U.S. officials acknowledge that the standard has not always been upheld. Last year, a U.S. drone strike inadvertently killed the American son of al-Qaeda leader Anwar al-Awlaki. The teenager had never been accused of terrorist activity and was killed in a strike aimed at other militants.
Some U.S. officials have voiced concern that such incidents could become more frequent if the CIA is given the authority to use signature strikes.
“How discriminating can they be?” asked a senior U.S. official familiar with the proposal. Al-Qaeda’s affiliate in Yemen “is joined at the hip” with a local insurgency whose main goal is to oust the country’s government, the official said. “I think there is the potential that we would be perceived as taking sides in a civil war.”
U.S. officials said that the CIA proposal has been presented to the National Security Council and that no decision has been reached. Officials from the White House and the CIA declined to comment.

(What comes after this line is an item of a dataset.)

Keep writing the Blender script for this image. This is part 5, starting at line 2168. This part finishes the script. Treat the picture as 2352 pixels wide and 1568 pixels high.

Proponents of the plan said improvements in U.S. intelligence collection in Yemen have made it possible to expand the drone campaign — and use signature strikes — while minimizing the risk of civilian casualties.
They also pointed to the CIA’s experience in Pakistan. U.S. officials said the agency killed more senior al-Qaeda operatives there with signature strikes than with those in which it had identified and located someone on its kill list.
In Pakistan, the CIA “killed most of their ‘list people’ when they didn’t know they were there,” said a former senior U.S. military official familiar with drone operations.
The agency has cited the Pakistan experience to administration officials in arguing, perhaps counterintuitively, that it can be more effective against al-Qaeda’s Yemen affiliate if it doesn’t have to identify its targets before an attack. Obama, however, ruled out a similar push for such authority more than a year ago.